In light of this, what I did after my meditation makes sense. In some strands of Persian Zoroastrianism, Ahriman, their Adversary, suffers a defeat at the hands of the God of "Goodness." He hides in darkness for 3000 years. Nothing his demons tell him can rouse him to action. Until Jeh, identified with Az and Lilith in Luciferian circles, promises him to spawn demons that will destroy the forces of Ahriman's foe. Ahriman rises from his deep despair and kisses Jeh, causing her to menstruate. This is apparently a "curse" that is invented at this point in time, although it is obviously the result of the theology of men who were terrified of women and their natural cycles.

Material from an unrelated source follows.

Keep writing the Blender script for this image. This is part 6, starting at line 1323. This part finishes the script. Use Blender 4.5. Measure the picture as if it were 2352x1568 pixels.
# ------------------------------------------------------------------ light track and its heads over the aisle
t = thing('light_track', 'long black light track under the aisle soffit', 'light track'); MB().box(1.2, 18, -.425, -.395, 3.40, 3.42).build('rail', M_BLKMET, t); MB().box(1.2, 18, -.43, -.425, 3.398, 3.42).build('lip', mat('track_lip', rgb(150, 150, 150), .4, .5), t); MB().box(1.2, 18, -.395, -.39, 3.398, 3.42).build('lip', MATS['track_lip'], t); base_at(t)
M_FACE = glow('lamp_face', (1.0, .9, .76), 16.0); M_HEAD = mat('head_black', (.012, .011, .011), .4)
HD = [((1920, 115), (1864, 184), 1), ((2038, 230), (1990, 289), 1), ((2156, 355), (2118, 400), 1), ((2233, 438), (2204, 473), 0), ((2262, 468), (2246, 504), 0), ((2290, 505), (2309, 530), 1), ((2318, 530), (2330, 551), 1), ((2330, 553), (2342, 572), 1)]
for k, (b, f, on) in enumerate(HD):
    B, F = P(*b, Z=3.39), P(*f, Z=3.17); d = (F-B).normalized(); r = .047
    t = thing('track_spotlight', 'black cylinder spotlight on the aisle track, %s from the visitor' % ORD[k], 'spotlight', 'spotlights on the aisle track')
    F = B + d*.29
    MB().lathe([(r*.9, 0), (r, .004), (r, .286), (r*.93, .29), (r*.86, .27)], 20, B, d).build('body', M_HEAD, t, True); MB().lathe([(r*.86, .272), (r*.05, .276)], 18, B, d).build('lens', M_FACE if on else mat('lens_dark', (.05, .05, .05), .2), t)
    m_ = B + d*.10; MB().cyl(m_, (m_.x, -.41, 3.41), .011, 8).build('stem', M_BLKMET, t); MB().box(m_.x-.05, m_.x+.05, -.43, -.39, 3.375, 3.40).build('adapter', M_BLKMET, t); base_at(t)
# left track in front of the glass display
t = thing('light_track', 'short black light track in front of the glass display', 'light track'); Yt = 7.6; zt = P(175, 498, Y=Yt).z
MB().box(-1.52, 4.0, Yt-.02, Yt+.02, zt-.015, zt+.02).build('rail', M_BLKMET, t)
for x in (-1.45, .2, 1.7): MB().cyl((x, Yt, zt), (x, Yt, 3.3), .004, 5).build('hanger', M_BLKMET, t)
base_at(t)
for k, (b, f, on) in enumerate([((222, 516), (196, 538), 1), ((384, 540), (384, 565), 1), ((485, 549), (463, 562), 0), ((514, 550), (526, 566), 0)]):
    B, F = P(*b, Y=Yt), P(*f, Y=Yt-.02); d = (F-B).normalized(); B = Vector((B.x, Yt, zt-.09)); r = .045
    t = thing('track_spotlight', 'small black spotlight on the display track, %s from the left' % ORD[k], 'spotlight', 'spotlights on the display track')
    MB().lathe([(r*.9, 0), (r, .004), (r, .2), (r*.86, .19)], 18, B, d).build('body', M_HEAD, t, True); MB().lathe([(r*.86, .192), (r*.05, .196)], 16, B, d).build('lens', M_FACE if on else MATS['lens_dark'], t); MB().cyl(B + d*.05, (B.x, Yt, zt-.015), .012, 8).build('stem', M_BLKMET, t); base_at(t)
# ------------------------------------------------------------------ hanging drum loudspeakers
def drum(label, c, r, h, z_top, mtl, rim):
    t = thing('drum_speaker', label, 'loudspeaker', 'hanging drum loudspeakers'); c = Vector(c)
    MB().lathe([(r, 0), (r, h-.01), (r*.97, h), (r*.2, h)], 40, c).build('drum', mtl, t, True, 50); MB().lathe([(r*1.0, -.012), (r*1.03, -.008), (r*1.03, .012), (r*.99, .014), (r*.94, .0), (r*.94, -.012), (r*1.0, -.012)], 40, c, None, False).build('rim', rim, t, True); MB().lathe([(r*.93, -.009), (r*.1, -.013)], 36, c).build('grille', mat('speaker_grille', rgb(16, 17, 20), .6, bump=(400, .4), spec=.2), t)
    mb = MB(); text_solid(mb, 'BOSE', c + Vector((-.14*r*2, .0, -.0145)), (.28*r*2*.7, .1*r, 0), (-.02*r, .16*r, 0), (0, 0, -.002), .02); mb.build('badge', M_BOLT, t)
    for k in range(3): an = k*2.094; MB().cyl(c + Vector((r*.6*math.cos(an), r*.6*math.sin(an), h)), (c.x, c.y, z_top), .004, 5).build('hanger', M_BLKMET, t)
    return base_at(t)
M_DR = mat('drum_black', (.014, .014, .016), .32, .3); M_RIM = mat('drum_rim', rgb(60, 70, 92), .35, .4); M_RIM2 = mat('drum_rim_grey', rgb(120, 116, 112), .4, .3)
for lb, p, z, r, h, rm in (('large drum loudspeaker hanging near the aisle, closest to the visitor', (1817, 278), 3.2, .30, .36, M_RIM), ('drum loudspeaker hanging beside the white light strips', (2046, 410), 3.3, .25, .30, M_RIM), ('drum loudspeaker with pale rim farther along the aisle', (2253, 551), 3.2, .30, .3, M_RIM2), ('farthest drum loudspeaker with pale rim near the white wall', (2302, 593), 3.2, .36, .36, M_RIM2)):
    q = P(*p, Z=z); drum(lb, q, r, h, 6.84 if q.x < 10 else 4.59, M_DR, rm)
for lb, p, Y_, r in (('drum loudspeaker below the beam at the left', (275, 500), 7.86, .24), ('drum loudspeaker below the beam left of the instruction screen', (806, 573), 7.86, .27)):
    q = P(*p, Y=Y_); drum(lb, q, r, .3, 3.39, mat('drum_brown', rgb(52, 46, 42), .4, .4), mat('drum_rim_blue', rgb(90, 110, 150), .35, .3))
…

I invoked Ahriman in the darkness, lit by one candle. In the Luciferian way, I invoked him as a part of myself, despite the fact that I believe the Adversary is a real spiritual force. I requested from this inner Ahriman that he send me a Jeh/Az/Lilith to awaken me and my strength and free me from the chains of depression and anxiety I have been held in so long. I felt stronger during the ritual and the rest of the night. I feel I will have to repeat this ritual, with greater and greater intensity, until I finally receive from within myself the gift that I seek. Many people have told me that after all I've gone through, that I am strong. I will admit, I have dealt with things that would break some people. But that's not enough. I don't just want to be strong enough to cope with difficulty. I want to be strong enough to forge my own fate, no matter what stands in my way. This ritual is my attempt to do just that. To awaken the Adversarial Light within myself in such a brilliant blaze, it burns away the darkness of crushed hopes and dead dreams. I will rise again from the darkness. I will wage my battle against the Sheep Gods and the forces aligned against me. I will become my true self. I will conquer and control both the light and the darkness within and be master of my domain, which is my mind and soul.